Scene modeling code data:
§
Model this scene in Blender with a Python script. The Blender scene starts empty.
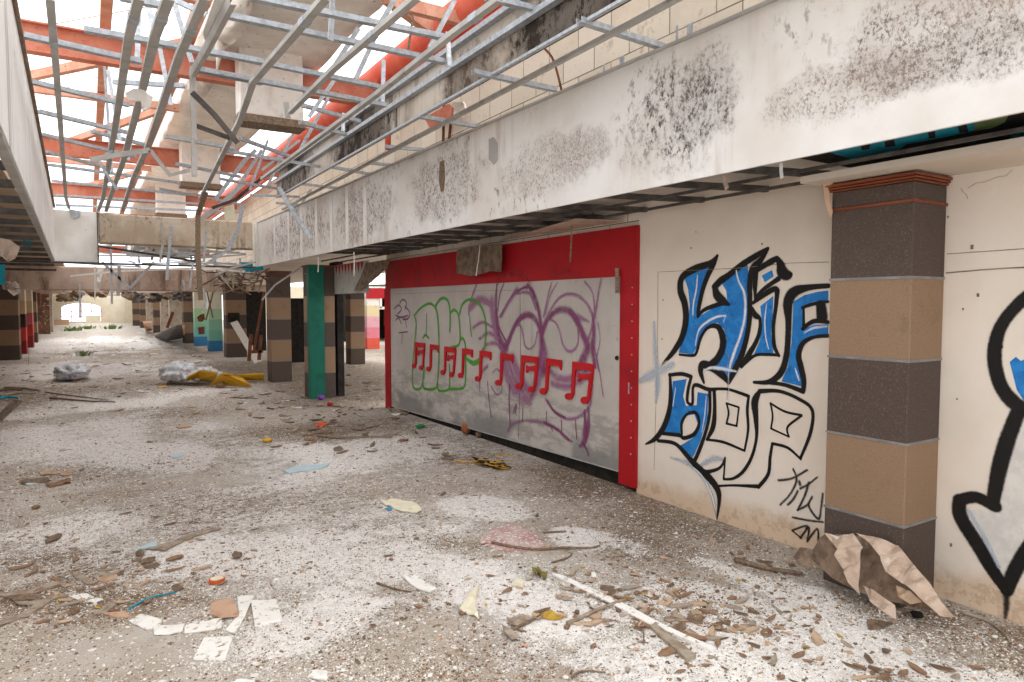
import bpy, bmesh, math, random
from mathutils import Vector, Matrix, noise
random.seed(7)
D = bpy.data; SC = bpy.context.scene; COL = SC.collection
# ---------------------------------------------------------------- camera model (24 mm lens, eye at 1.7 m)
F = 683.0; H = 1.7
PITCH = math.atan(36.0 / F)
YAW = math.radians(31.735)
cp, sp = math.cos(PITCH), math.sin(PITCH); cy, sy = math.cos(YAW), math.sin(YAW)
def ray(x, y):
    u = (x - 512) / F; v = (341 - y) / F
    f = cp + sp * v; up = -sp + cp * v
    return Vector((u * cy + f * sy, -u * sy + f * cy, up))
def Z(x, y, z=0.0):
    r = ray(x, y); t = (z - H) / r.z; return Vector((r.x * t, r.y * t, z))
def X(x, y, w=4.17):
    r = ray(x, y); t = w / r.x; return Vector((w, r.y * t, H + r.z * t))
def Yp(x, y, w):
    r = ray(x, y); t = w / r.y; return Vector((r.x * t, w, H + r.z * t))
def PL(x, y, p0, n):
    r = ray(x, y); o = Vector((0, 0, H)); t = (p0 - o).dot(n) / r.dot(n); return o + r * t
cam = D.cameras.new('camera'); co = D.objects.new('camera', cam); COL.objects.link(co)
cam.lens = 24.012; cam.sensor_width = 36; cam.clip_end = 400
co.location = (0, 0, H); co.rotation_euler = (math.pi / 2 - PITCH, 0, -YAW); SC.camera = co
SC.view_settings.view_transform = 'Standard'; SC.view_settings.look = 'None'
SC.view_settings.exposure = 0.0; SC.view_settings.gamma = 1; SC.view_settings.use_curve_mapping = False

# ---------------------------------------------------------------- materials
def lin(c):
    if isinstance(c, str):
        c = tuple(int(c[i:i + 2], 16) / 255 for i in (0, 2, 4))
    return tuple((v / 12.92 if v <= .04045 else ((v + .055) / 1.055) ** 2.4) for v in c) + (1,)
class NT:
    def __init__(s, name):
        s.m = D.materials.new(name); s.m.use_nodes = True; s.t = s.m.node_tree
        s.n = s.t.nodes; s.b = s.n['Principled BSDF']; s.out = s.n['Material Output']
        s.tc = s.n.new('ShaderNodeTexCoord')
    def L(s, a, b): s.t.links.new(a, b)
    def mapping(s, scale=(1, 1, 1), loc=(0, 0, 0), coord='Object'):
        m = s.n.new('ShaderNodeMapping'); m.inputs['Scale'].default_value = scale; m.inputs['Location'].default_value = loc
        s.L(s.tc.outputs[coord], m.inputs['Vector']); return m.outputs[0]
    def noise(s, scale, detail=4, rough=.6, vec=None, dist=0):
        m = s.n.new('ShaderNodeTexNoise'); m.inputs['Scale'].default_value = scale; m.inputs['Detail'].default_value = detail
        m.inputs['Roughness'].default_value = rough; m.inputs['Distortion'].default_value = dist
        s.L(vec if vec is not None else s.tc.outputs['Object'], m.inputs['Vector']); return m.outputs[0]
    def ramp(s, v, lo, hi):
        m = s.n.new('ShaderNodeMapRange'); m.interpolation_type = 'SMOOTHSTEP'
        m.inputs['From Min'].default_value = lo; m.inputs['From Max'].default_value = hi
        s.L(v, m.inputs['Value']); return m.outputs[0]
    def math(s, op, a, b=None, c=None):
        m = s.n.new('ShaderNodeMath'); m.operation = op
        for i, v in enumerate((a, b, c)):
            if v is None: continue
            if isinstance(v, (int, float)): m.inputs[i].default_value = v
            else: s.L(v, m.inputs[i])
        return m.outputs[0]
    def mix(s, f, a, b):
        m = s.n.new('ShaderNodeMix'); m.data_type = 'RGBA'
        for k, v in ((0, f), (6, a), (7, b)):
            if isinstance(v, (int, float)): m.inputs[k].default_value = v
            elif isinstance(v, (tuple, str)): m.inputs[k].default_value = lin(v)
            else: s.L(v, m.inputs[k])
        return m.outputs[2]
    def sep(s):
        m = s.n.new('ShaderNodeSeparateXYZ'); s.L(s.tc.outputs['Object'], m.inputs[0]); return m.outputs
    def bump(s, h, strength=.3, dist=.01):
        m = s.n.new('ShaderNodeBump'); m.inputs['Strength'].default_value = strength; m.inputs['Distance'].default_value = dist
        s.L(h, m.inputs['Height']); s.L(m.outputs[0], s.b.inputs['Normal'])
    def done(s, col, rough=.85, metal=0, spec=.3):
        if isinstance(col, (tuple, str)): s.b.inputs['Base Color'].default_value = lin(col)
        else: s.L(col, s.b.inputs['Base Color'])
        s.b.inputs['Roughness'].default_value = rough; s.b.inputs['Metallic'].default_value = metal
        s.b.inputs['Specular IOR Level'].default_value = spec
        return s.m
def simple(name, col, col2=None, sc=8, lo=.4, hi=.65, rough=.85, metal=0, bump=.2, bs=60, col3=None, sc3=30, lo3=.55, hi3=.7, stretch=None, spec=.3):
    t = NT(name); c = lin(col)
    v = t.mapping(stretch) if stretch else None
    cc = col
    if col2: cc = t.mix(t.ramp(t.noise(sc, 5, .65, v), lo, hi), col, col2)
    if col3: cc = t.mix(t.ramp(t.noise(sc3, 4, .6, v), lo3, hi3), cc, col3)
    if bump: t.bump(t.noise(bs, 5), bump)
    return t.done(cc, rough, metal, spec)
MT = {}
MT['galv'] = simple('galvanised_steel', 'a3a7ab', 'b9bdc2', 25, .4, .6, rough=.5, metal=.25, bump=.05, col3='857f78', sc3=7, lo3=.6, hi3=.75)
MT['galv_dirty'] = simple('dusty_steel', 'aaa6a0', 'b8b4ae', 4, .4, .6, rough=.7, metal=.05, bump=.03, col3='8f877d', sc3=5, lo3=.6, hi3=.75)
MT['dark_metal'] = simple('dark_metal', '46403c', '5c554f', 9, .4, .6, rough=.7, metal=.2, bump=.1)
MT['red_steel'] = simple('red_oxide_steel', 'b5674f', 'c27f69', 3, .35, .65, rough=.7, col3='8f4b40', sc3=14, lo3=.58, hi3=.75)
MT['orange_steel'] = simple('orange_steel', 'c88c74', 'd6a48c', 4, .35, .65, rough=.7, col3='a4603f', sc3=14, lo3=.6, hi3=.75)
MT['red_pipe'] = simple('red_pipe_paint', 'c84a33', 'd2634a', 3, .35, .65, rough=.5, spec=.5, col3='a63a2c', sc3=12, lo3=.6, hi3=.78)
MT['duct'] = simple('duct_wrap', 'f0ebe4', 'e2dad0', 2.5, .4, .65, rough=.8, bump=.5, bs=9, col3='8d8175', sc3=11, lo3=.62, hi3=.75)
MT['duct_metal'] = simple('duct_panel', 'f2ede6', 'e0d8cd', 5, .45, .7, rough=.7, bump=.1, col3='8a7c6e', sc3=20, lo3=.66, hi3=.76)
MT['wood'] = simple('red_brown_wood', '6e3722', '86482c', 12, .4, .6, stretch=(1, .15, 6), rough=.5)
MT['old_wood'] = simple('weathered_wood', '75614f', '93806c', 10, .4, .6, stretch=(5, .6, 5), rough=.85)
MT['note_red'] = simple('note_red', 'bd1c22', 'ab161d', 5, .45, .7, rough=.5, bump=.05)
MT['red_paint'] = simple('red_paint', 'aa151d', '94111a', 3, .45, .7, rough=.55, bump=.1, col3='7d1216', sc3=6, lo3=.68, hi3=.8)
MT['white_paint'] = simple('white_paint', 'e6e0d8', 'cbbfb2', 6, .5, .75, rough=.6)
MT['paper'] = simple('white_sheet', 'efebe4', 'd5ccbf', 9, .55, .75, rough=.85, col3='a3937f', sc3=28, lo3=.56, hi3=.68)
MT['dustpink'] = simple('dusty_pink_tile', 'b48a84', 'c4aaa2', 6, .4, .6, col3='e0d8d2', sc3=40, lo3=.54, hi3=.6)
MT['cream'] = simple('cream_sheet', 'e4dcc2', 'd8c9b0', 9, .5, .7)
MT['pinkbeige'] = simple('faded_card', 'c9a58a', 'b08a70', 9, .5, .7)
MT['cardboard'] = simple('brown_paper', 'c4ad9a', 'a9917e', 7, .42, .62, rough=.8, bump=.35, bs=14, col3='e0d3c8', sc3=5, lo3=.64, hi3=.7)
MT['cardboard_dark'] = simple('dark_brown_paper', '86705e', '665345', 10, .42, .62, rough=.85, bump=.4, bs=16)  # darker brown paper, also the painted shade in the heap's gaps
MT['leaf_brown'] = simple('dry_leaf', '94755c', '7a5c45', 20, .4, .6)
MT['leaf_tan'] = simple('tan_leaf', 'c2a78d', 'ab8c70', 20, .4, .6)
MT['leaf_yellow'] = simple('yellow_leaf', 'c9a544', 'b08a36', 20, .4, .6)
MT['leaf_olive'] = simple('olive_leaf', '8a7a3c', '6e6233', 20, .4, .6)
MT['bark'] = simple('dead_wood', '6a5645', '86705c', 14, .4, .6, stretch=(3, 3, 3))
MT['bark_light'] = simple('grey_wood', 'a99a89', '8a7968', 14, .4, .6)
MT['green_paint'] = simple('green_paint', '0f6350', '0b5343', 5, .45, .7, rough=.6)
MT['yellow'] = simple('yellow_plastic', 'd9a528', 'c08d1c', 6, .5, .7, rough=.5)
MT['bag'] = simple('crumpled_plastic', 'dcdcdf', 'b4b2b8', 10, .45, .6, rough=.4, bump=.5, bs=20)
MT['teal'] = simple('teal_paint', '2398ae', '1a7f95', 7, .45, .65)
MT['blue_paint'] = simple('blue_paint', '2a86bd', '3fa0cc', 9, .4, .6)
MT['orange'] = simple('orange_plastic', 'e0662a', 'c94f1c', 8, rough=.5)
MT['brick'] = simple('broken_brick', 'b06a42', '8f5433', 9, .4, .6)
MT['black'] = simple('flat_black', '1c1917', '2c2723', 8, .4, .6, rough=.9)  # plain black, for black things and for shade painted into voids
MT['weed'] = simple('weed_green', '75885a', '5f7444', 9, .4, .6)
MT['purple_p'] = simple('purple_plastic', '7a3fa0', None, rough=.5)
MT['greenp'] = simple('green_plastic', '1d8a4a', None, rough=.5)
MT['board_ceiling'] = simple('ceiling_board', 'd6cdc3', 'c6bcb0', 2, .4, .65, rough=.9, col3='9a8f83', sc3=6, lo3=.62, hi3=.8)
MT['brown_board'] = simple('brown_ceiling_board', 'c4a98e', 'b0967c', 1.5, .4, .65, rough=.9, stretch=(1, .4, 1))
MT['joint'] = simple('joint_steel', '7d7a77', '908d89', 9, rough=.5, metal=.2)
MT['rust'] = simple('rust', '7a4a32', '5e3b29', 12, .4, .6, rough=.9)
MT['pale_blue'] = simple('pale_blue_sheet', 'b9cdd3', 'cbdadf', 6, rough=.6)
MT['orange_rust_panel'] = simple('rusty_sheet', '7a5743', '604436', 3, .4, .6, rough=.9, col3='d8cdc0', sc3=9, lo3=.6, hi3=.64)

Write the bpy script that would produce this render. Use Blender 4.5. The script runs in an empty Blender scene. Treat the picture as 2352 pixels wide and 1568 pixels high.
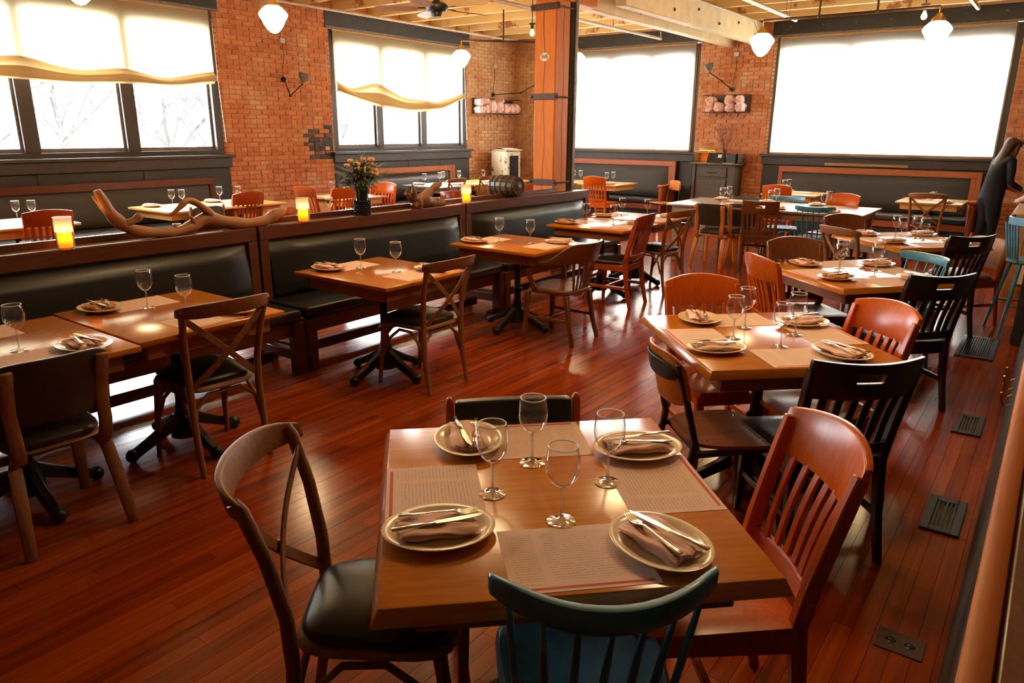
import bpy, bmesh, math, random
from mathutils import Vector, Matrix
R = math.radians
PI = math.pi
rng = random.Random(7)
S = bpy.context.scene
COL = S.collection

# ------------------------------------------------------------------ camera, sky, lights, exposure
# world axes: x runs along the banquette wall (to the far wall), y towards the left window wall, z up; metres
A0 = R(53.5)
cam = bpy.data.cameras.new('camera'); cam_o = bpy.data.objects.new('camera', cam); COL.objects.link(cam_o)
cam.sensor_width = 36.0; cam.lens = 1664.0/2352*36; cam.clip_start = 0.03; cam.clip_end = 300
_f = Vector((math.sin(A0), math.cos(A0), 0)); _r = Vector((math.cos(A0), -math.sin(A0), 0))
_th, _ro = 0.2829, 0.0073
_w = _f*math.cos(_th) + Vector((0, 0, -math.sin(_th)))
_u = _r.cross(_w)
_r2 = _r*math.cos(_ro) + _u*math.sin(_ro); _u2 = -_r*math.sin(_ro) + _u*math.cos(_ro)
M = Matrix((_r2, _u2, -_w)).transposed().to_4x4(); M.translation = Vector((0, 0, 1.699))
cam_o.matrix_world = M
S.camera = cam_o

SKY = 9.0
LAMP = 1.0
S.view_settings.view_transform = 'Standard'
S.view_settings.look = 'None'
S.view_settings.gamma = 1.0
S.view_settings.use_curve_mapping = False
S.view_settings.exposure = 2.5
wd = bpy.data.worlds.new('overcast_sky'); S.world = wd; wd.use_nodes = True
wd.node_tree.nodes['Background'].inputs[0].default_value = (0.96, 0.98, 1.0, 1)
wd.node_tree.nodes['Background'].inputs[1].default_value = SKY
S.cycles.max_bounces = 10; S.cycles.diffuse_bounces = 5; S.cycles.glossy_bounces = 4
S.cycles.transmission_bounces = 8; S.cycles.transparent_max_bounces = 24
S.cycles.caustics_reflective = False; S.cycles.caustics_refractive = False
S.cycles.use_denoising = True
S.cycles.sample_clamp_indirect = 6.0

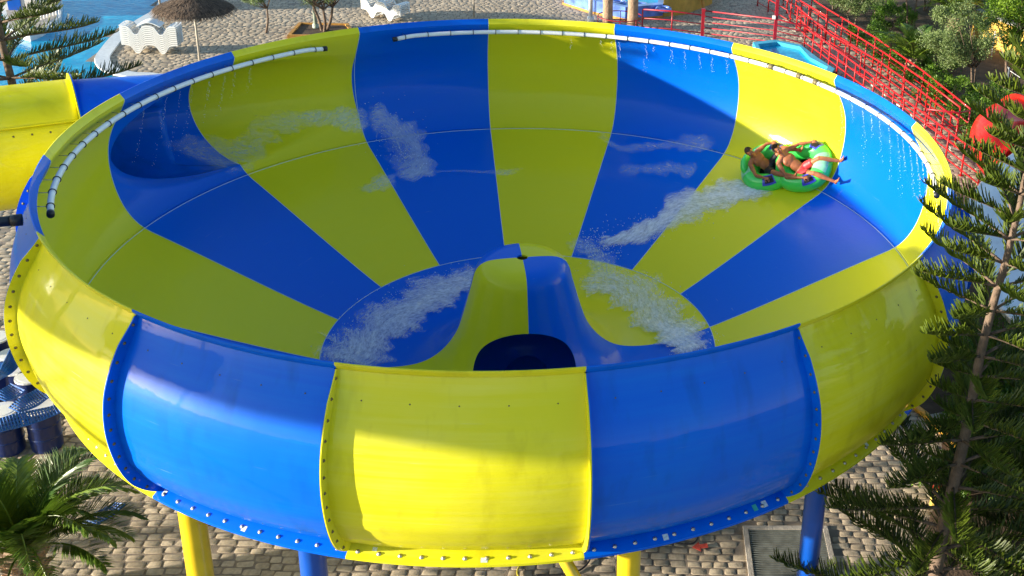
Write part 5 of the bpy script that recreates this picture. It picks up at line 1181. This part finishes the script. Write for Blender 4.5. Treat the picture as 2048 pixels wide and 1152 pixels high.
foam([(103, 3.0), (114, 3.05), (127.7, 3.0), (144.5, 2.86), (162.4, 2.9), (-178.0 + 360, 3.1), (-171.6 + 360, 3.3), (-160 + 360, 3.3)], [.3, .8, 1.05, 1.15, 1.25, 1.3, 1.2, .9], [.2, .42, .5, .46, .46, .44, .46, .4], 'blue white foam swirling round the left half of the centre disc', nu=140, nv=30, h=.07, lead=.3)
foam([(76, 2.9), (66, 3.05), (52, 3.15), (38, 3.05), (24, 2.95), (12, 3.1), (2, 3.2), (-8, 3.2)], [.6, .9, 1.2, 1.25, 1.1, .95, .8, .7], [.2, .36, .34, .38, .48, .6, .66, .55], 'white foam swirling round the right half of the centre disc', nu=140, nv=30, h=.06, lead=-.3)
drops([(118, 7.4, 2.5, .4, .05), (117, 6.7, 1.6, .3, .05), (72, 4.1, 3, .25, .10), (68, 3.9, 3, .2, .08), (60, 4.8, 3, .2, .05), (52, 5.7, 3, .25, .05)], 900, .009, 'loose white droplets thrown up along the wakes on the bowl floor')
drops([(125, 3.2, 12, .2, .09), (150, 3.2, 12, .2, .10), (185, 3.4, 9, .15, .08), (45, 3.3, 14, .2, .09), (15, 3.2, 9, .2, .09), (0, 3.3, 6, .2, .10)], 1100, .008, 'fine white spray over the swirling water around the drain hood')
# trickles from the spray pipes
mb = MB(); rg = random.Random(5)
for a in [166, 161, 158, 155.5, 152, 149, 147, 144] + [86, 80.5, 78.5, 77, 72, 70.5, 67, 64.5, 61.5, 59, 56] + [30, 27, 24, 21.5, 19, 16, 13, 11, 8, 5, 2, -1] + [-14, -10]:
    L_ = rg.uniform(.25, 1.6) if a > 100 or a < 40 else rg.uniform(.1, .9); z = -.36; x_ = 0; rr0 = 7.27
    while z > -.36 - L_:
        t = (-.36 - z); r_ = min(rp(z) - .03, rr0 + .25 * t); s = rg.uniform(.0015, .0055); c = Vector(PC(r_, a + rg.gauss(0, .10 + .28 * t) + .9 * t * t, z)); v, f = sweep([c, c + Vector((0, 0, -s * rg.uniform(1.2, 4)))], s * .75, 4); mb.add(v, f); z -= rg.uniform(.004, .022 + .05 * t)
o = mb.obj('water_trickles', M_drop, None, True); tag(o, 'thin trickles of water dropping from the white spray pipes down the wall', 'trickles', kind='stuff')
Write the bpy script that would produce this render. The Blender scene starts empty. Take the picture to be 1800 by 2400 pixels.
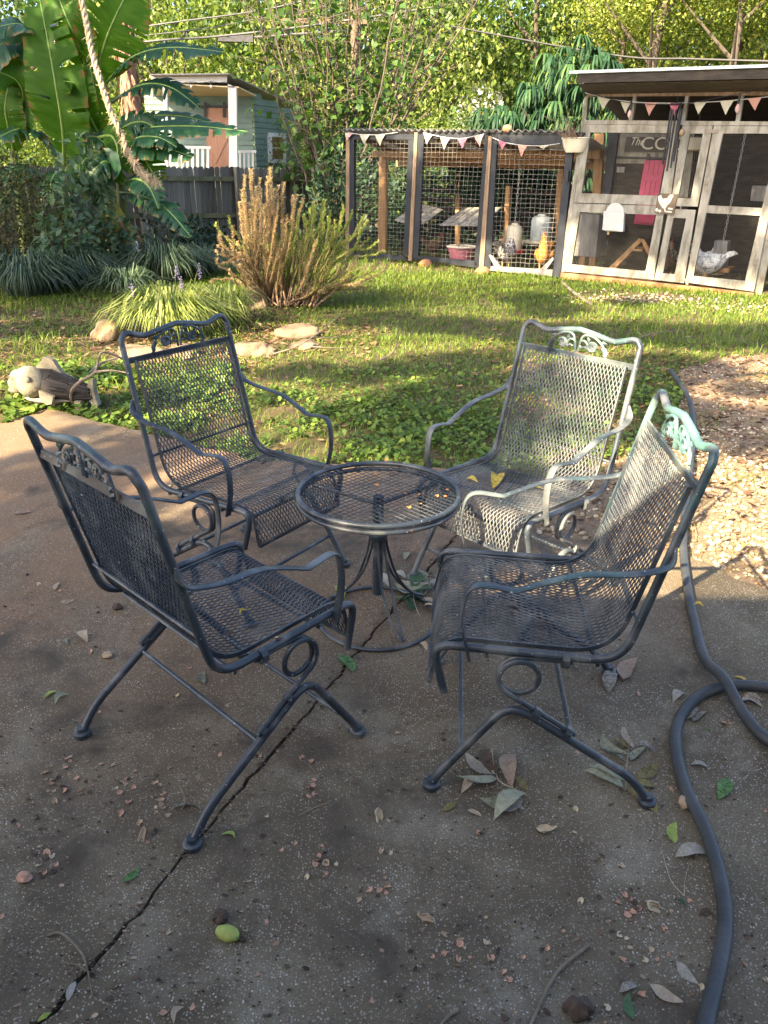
§
- REQUIREMENT
Pictures do not belong in the copy. Repeat only the lines from the top of the records through the line containing "SC.view_settings.exposure = 0.0;".

- RESULT BELOW
Model this scene in Blender with a Python script. The Blender scene starts empty.
import bpy, bmesh, math, random
from mathutils import Vector, Matrix, noise
random.seed(7)
D = bpy.data; SC = bpy.context.scene; COL = SC.collection
# ---------------------------------------------------------------- camera model (24 mm lens, eye at 1.7 m)
F = 683.0; H = 1.7
PITCH = math.atan(36.0 / F)
YAW = math.radians(31.735)
cp, sp = math.cos(PITCH), math.sin(PITCH); cy, sy = math.cos(YAW), math.sin(YAW)
def ray(x, y):
    u = (x - 512) / F; v = (341 - y) / F
    f = cp + sp * v; up = -sp + cp * v
    return Vector((u * cy + f * sy, -u * sy + f * cy, up))
def Z(x, y, z=0.0):
    r = ray(x, y); t = (z - H) / r.z; return Vector((r.x * t, r.y * t, z))
def X(x, y, w=4.17):
    r = ray(x, y); t = w / r.x; return Vector((w, r.y * t, H + r.z * t))
def Yp(x, y, w):
    r = ray(x, y); t = w / r.y; return Vector((r.x * t, w, H + r.z * t))
def PL(x, y, p0, n):
    r = ray(x, y); o = Vector((0, 0, H)); t = (p0 - o).dot(n) / r.dot(n); return o + r * t
cam = D.cameras.new('camera'); co = D.objects.new('camera', cam); COL.objects.link(co)
cam.lens = 24.012; cam.sensor_width = 36; cam.clip_end = 400
co.location = (0, 0, H); co.rotation_euler = (math.pi / 2 - PITCH, 0, -YAW); SC.camera = co
SC.view_settings.view_transform = 'Standard'; SC.view_settings.look = 'None'
SC.view_settings.exposure = 0.0; SC.view_settings.gamma = 1; SC.view_settings.use_curve_mapping = False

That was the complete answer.